Thursday, February 11, 2010

Black 'Copter Tea Parties?

This is the strangest new meme on the tea parties. Now leftists are arguing that it's all about conspiracies (and "racists"), for example, at Newsweek's, "Black Helicopters Over Nashville," and also at Daily Kos, "Reading 'The Movement'." The latter piece is taking issue with the New Yorker cover story a couple of weeks ago, "The Movement." I actually posted on the New Yorker piece. I thought it was reasonable (which came as a surprise). But Daily Kos takes issue with author Ben McGrath, making thinly-veiled allegations that the tea parties are a "racist" front for the "fanatical neo-fascist right."

Anyway, here's this from the Newsweek article (via
Memeorandum):
The tea-party movement has no leader. But it does have a face: William Temple of Brunswick, Ga. For months, the amiable middle-aged activist has been criss-crossing America, appearing at tea-party events dressed in his trademark three-cornered hat and Revolutionary garb. When journalists interview him (which is often—his outfit draws them in like a magnet), he presents himself as a human bridge between the founders' era and our own. "We fought the British over a 3 percent tea tax. We might as well bring the British back," he told NPR during a recent protest outside the Capitol.

It's a charming act, which makes the tea-party movement seem no more unnerving than the people who spend their weekends reenacting the Civil War. But the 18th-century getups mask something disturbing. After I spent the weekend at the Tea Party National Convention in Nashville, Tenn., it has become clear to me that the movement is dominated by people whose vision of the government is conspiratorial and dangerously detached from reality. It's more John Birch than John Adams.

Like all populists, tea partiers are suspicious of power and influence, and anyone who wields them. Their villain list includes the big banks; bailed-out corporations; James Cameron, whose Avatar is seen as a veiled denunciation of the U.S. military; Republican Party institutional figures they feel ignored by, such as chairman Michael Steele; colleges and universities (the more prestigious, the more evil); TheWashington Post; Anderson Cooper; and even FOX News pundits, such as Bill O'Reilly, who have heaped scorn on the tea-party movement's more militant oddballs.

One of the most bizarre moments of the recent tea-party convention came when blogger Andrew Breitbart delivered a particularly vicious fulmination against the mainstream media, prompting everyone to get up, turn toward the media section at the back of the conference room, and scream, "USA! USA! USA!" But the tea partiers' well-documented obsession with President Obama has hardly been diffused by their knack for finding new enemies.
That is truly a bizarre description, especially with that smack at Andrew Breitbart.

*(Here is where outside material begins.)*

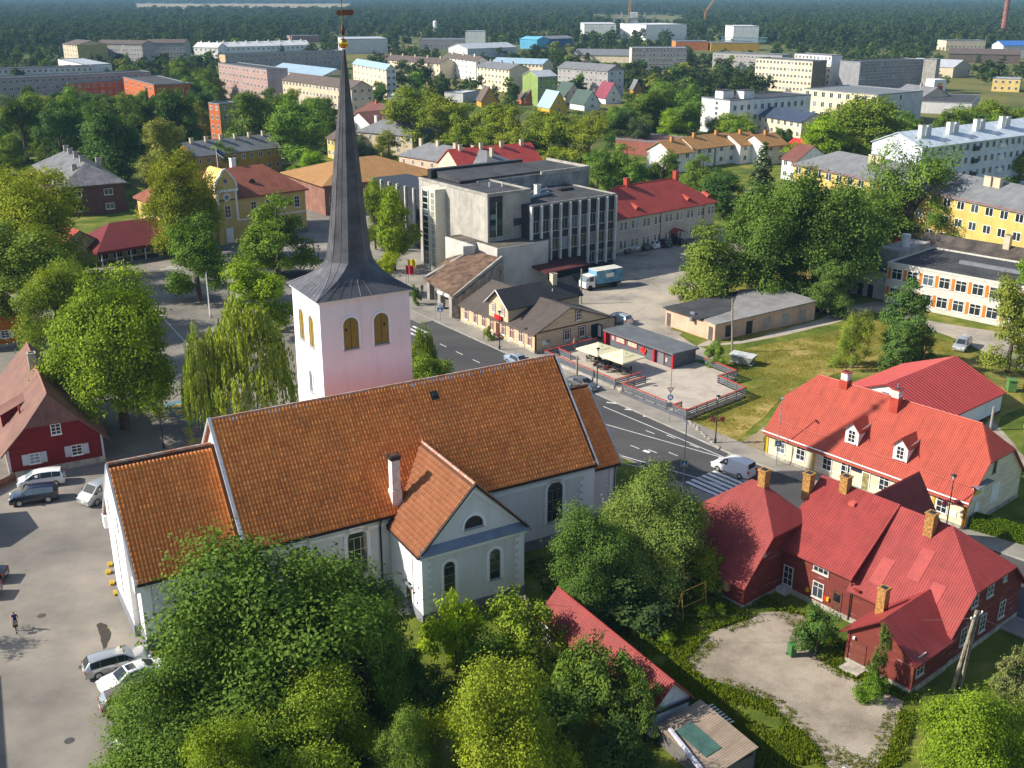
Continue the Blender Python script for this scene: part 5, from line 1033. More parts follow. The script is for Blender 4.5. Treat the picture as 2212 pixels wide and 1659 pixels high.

That guy has single-handedly done more to right the ship of journalism than anyone else in recent years. If folks were chanting "USA, USA", then more power to 'em. I wish I could've been there!

3 comments:

Rusty Walker said...

Typical uninformed, liberal media interviewer that only reports those selective quotes that make his biased case. Fox and Bill O'Reilly has been nothing but "fair and balanced" toward Tea Party events and is hardly scorned by the Tea Partiers. Patriotism that compels chanting USA, stems from patriotism. Sadly, the left (Newsweek included) is more comfortable chanting Euro, Euro, Euro!

Z-man said...

Honestly I can't remember the last time I read Newsweek or Time for that matter.

Z-man said...

Another thought: with Tuskegee in our history and MKULTRA (you can google that one if you're unfamiliar with it) isn't it natural to have a healthy suspicion of government? The liberal narrative in the Newsweek piece quoted and others like it seems to be to always trust the government but the main message and thrust of the Tea Partiers is unassailable, that the government is wasting the hard-earned money of the taxpayers and that they need to answer to us the people. What's wrong with that?